Zero Trust Is The New In-Thing In Cybersecurity
“If I have 20 calls, 17 are about Zero Trust. CISOs, CIOs, and CEOs are all interested, and companies of various sizes are interested.” - Principal analyst at Forrester
Zero Trust Architecture was a model created in 2010 by John Kindervag. As data security has become the need of the hour given the world's current situation, organizations are implementing the Zero Trust framework by the dozen.
Let's learn from Mary K. Pratt as she explains what Zero Trust means. The summary of her article is as follows -
Studies have found that the global average cost of a data breach is $3.62 million and have predicted that cybercrime will cost the world $6 trillion annually by 2021.
Zero Trust is a policy of not trusting anything within or outside an organization and having proper verifications before granting access to its systems.
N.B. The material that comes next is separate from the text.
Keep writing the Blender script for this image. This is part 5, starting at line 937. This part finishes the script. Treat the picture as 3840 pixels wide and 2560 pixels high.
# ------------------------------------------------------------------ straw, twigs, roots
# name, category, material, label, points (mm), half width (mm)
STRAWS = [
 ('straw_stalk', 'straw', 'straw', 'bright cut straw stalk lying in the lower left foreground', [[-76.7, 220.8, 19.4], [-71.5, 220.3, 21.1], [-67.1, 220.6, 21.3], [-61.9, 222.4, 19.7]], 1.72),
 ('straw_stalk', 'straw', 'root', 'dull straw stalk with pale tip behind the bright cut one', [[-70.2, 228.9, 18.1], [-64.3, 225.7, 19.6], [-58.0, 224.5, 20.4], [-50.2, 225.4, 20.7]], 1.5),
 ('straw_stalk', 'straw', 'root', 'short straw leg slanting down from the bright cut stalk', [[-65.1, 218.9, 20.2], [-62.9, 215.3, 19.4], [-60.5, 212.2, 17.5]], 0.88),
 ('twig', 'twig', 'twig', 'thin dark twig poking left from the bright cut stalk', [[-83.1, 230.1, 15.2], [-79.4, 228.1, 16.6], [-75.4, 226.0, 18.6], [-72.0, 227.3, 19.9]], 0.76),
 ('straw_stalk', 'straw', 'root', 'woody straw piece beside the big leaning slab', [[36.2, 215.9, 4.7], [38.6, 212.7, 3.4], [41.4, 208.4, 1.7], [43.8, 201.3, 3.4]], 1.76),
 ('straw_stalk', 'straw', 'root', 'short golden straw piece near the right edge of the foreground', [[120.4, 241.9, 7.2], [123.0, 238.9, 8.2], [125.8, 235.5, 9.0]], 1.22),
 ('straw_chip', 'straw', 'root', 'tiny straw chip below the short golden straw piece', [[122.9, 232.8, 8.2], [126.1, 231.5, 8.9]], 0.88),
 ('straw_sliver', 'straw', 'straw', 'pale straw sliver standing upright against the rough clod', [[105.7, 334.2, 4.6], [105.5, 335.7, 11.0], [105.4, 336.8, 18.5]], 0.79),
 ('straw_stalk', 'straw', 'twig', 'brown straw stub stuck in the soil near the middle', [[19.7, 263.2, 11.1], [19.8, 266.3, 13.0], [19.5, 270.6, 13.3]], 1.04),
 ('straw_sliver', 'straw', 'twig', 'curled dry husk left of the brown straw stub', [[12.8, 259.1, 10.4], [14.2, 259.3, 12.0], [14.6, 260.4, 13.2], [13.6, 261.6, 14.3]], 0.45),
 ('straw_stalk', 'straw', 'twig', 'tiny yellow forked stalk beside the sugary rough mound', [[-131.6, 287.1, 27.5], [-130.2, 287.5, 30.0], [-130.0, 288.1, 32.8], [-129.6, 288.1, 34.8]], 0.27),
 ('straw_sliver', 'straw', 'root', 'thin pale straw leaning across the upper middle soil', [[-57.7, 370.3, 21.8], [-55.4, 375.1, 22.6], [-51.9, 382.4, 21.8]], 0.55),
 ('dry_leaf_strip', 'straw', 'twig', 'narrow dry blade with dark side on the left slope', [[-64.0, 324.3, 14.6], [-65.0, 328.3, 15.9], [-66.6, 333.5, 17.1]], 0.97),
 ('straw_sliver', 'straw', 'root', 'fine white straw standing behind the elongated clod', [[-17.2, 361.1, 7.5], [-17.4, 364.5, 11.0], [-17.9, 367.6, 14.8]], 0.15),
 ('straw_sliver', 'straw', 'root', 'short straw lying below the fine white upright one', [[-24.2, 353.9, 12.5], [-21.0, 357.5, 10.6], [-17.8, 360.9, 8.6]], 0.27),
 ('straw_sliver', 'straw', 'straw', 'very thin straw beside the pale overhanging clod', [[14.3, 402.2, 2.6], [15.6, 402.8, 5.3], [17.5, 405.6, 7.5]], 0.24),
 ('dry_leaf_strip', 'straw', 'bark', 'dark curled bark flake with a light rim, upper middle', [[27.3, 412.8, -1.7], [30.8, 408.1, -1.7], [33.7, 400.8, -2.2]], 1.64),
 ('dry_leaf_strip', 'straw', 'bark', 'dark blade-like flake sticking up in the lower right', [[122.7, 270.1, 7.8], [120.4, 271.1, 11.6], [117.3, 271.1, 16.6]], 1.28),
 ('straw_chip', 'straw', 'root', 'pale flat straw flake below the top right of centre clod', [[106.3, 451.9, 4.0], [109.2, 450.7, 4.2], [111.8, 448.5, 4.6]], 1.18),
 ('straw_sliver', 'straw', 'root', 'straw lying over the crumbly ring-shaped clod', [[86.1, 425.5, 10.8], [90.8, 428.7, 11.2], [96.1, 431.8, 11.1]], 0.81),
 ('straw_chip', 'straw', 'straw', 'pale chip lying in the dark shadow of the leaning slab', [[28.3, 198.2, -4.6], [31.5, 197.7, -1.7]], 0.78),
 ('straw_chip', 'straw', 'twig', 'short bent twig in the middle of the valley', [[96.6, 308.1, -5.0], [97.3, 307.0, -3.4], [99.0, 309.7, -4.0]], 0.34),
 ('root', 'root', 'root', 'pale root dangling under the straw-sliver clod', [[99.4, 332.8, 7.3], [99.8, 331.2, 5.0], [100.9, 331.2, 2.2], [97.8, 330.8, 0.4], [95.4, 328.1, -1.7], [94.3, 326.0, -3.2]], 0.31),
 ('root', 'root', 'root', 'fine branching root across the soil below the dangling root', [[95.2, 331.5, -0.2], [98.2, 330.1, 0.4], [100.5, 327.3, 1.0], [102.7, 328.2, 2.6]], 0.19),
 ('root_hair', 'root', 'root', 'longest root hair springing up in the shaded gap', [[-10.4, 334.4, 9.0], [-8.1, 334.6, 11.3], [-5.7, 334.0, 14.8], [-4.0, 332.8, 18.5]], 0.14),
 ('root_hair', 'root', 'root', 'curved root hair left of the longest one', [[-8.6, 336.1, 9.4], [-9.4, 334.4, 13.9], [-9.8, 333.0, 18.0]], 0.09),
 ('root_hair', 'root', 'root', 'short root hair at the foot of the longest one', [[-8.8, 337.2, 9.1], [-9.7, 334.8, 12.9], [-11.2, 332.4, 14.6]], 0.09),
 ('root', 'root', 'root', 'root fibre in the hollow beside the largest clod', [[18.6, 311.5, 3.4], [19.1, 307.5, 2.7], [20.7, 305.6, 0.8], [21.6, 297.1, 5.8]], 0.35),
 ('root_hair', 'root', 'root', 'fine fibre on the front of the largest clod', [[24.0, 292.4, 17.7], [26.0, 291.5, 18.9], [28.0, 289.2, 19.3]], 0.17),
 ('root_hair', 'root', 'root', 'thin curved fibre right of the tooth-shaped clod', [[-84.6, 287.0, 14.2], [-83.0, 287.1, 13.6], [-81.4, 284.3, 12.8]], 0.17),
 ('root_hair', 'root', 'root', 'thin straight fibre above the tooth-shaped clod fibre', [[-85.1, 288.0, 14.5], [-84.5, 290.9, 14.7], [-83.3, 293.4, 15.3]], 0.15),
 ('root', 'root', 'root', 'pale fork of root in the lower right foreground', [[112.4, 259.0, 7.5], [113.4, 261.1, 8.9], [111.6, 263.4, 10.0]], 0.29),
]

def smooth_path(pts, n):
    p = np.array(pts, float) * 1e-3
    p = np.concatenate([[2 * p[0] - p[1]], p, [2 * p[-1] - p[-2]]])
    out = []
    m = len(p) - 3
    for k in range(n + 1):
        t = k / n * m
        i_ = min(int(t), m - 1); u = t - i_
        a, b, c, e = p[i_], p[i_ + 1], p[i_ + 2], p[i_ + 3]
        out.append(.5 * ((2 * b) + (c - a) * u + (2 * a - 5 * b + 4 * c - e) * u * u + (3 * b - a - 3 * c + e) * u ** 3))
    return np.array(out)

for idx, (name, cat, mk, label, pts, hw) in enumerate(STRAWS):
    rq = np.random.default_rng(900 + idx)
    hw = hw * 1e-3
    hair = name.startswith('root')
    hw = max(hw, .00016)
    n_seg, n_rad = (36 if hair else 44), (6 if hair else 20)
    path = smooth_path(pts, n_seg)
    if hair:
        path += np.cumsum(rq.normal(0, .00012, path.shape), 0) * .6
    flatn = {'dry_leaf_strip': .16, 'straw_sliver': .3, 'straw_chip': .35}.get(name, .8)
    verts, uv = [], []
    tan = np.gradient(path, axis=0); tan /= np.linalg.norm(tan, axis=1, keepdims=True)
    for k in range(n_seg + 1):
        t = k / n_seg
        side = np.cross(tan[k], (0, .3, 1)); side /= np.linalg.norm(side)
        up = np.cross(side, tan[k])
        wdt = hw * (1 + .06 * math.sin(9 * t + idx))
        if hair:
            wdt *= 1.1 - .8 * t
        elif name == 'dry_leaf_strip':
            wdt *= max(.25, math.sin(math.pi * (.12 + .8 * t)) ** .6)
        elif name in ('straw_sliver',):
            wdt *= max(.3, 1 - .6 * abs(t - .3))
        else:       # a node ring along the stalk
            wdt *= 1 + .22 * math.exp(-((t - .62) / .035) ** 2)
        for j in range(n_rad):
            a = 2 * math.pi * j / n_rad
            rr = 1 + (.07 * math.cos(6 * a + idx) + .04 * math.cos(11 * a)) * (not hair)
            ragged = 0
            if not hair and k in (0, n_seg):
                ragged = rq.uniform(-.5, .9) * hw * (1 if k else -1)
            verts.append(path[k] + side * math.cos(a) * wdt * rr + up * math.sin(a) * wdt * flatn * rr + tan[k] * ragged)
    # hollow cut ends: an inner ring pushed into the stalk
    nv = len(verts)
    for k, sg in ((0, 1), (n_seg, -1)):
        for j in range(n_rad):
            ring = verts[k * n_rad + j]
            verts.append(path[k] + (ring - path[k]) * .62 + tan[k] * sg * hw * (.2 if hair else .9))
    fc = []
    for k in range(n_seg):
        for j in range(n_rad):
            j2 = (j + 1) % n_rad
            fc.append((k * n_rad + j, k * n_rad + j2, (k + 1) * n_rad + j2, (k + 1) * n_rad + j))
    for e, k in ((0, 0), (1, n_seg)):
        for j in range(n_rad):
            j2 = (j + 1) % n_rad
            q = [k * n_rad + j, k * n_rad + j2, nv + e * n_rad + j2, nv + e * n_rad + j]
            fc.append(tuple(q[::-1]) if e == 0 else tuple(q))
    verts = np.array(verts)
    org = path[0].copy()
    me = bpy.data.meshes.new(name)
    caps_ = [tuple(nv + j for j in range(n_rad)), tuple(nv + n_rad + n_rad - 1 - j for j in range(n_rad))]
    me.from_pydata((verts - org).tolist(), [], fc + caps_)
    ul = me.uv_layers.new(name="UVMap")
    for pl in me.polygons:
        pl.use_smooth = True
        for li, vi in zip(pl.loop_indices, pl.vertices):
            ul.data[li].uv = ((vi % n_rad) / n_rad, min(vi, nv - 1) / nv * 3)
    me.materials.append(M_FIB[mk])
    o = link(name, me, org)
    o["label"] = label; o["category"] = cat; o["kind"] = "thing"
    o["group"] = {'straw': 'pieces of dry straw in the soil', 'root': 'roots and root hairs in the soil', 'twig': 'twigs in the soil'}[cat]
It’s a ‘guilty until proven innocent' policy.
Zero Trust is a sea-change from the current attitude that everything inside an organization didn’t pose a threat and was cleared for access.
Given the rise of the Cloud, not all the applications used by an organization are on-premises, and a lot of them are accessed from the Cloud creating a further need for Zero Trust.
The process of Zero Trust involves identifying a user, ensuring that they’re coming from a secure endpoint, and having a conditional policy stating that the level of access the user has.
Some standard Zero Trust technologies are MFA, IAM, orchestration, analytics, encryption, scoring, and file system permissions.
What We Think?
As cloud adoption increases and critical data storage gets more and more dispersed, CIOs, CIOs, and other IT heads of organizations should embrace a change in mindset quickly and welcome Zero Trust. Once they change their attitude of implicitly trusting what's inside an organization, they can draw out strategies and implement technologies to apply the Zero Trust policy to their organization.